## STATED PROBLEM
Begin at the first line of the data and copy each line through the one containing "tag(o, label, cat); return o", that line included, with no pictures.

======== THE DATA

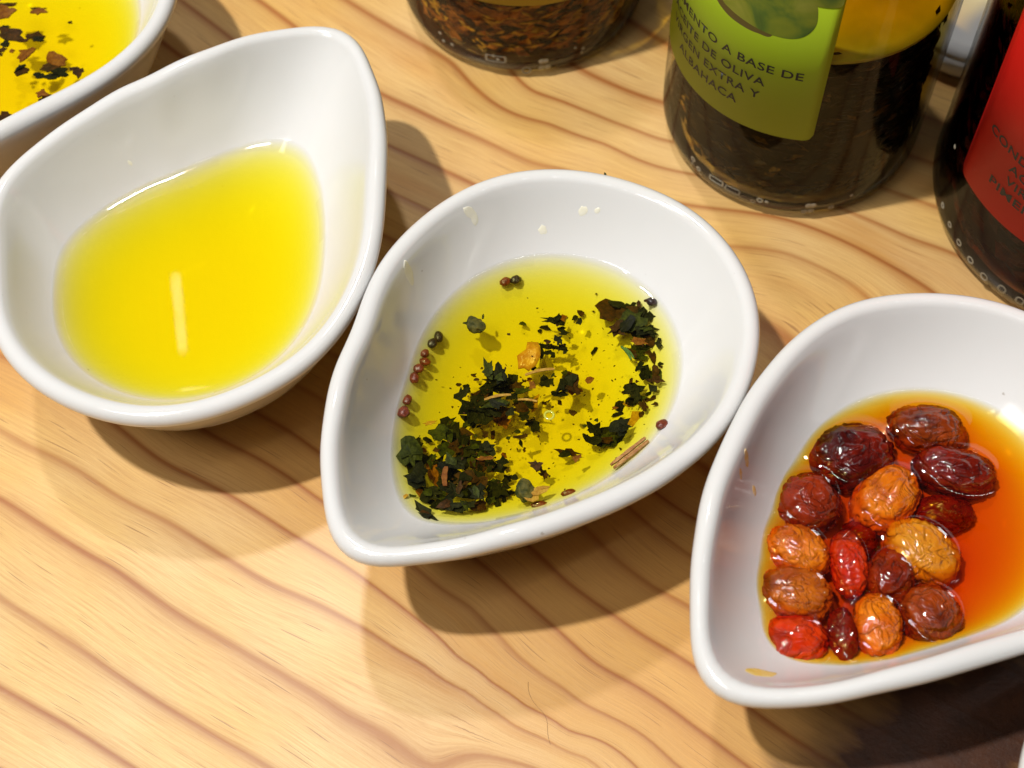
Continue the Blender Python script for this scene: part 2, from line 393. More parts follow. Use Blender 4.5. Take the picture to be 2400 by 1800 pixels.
        me = mesh(name, V, F); o = link(name, me, mat); o.location = (s.c[0]*MM, s.c[1]*MM, 0)
        tag(o, label, cat); return o

bowl1 = Bowl((-59.08, 23.46), 1.0592, B1, 'white teardrop bowl of plain yellow oil, its narrow end pointing to the back', (-6, -7))
bowl2 = Bowl((2.59, -16.22), 4.0114, B2, 'white teardrop bowl in the middle holding oil with floating dark herb flakes', (-2.8, .6))
bowl3 = Bowl((70.16, -46.26), 3.8575, B3, 'white teardrop bowl holding orange oil and wrinkled berries', (0, -2.5), ZL3, 15.0, 3.85)
bowl0 = Bowl((-114.8, 72.33), 4.272, BASE, 'white teardrop bowl cut by the top left corner, with brown flakes in yellow oil', (0, 0), ZL+3)
bowl4 = Bowl((111.4, -117.2), 4.2, BASE, 'white bowl of which only a sliver of rim shows at the bottom right corner')

bowl1.liquid('oil_pool', ZL, OIL_PLAIN, 'clear golden oil filling the left bowl, nothing floating in it')
bowl0.liquid('oil_pool', ZL+3, OIL_PLAIN, 'yellow oil with brown flakes in the bowl at the top left corner')
bowl2.liquid('oil_pool', ZL, OIL_HERB, 'greenish yellow oil with floating dark herbs in the middle bowl')

# ------------------------------------------------------------------ berries in the orange oil
def c4(x, y, z): return at(1600+x/1.951, 850+y/1.951, z)
BER = [  # x, y, rx, ry, rot (deg, picture), rise of the top over the oil, colour key, label
 (785,395,188,133,-8,2.6,'dark','large dark red wrinkled berry at the upper left of the cluster'),
 (1130,280,165,95,8,2.2,'brown','brown berry with an orange patch, uppermost in the orange oil'),
 (1255,472,170,98,16,2.2,'dark','long dark red berry right of the large one, creased lengthwise'),
 (580,615,140,122,25,2.6,'maroon','maroon berry with a pale scar, touching the left edge of the oil'),
 (945,592,165,118,-38,2.2,'orange','orange brown berry in the middle, under the large dark red one'),
 (1215,650,120,75,4,-.6,'deep','deep red berry sunk under the oil, right of the middle'),
 (825,770,82,88,0,-1.2,'deep','nearly black red berry sunk between its neighbours'),
 (535,838,142,98,36,2.2,'orange','amber berry at the left, below the maroon one with the scar'),
 (765,905,76,135,0,1.8,'red','narrow upright bright red berry in the middle of the cluster'),
 (1110,840,165,112,44,2.2,'yellow','yellowish berry with crackled skin at the right of the cluster'),
 (961,955,108,122,28,1.8,'maroon','small round maroon berry beside the narrow red one'),
 (525,1032,158,108,18,2.2,'tan','tan brown berry above the big red one at lower left'),
 (522,1250,146,112,0,1.8,'red','big bright red berry at the lowest left of the cluster'),
 (740,1225,62,108,0,.8,'deep','narrow deep red berry squeezed between the red and the amber one'),
 (898,1182,100,128,0,2.2,'orange','amber oval berry in the bottom row of the cluster'),
 (1142,1122,132,108,28,2.2,'brown','dark brown berry at the lower right end of the cluster'),
]
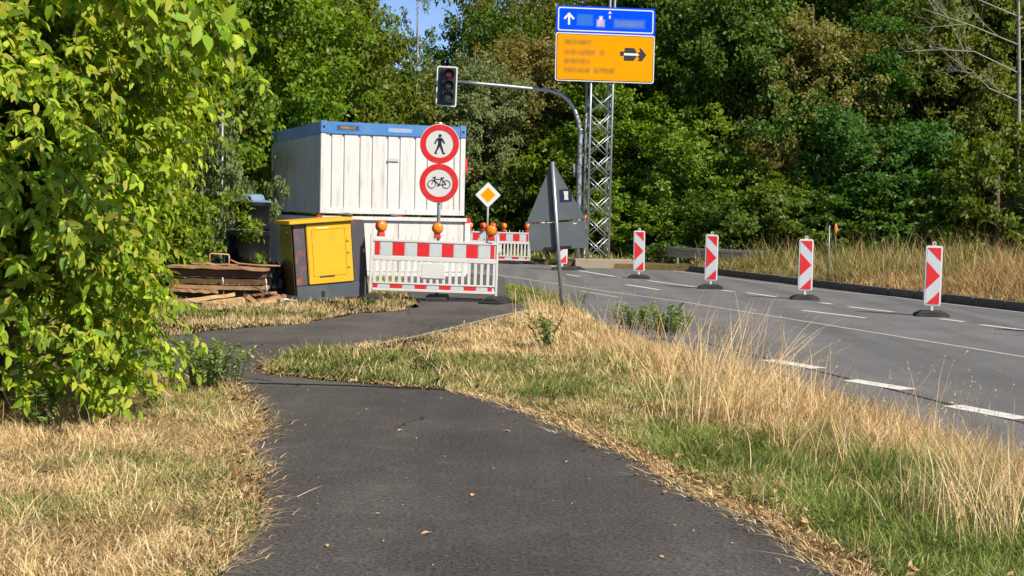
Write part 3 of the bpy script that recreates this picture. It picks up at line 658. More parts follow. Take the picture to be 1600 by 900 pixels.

================

## EXERCISE SOLUTION
Continue the Blender Python script for this scene: part 2, from line 393. More parts follow. Use Blender 4.5. Take the picture to be 2400 by 1800 pixels.
        me = mesh(name, V, F); o = link(name, me, mat); o.location = (s.c[0]*MM, s.c[1]*MM, 0)
        tag(o, label, cat); return o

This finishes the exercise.